If you want to explore the HHT, first of all forget about "popping" and cutting hair with it and instead try to use it to gradually gauge what effect your stropping (and later, honing) is having on the blade's sharpness.

Get some hairs from various parts of your body, like your arms, chest (I'll leave the rest to you), hairs of various thickness and stiffness. Then, as you strop and want to check your progress, hold your razor edge up and bring the hair downward into the blade slowly. Don't look so much for "popping" although you might see that. Look for the edge pulling on the hair, then tugging at it, then cutting a piece of it off. You can hold the hair close to its end or hold it half an inch or an inch away from the end. You can thus vary the force you are applying to the blade with the hair. As you see progress, you can then hold it farther from the end as the edge seems sharper.

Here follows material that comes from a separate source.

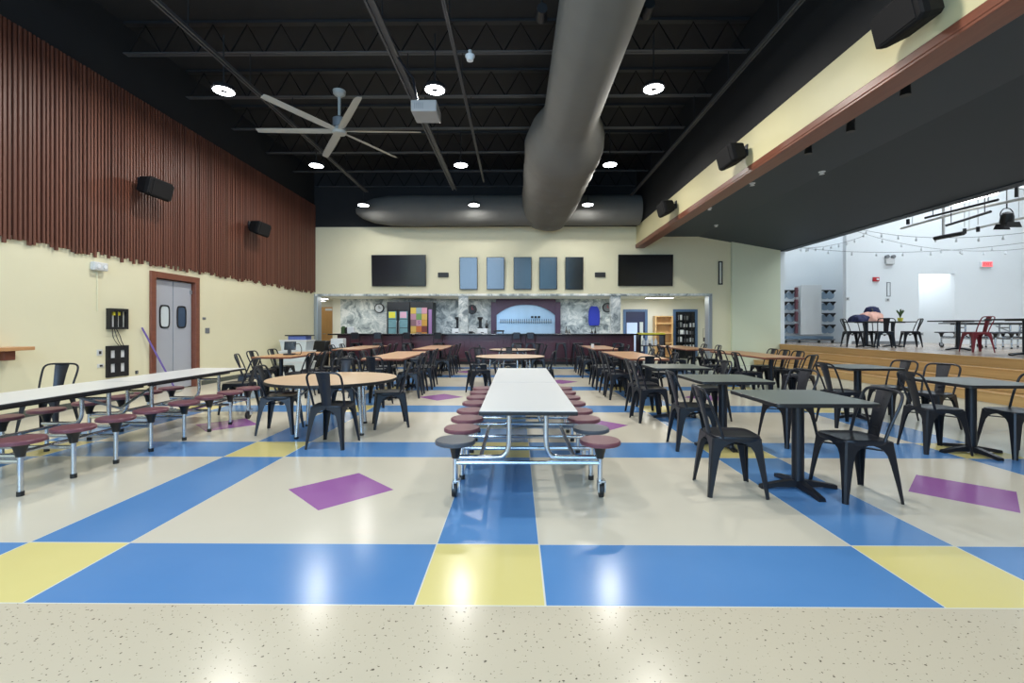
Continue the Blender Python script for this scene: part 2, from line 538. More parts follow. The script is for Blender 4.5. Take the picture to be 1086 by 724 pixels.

Just remember that there really is no one HHT. It is a customizable method for gauging sharpness as you bring an edge to sharpness. It took me quite a bit of time, and some help from a member here, to find a way to make it of us in my honing and stropping. The way I perform it, and with my hair, it gives me an indication of when I have stropped enough. When my blade tugs the hair, then cuts off a piece (and based on my individual experience with the process), I know I have a blade I can shave with. That allows me to approach the shave as fun, not a matter of testing.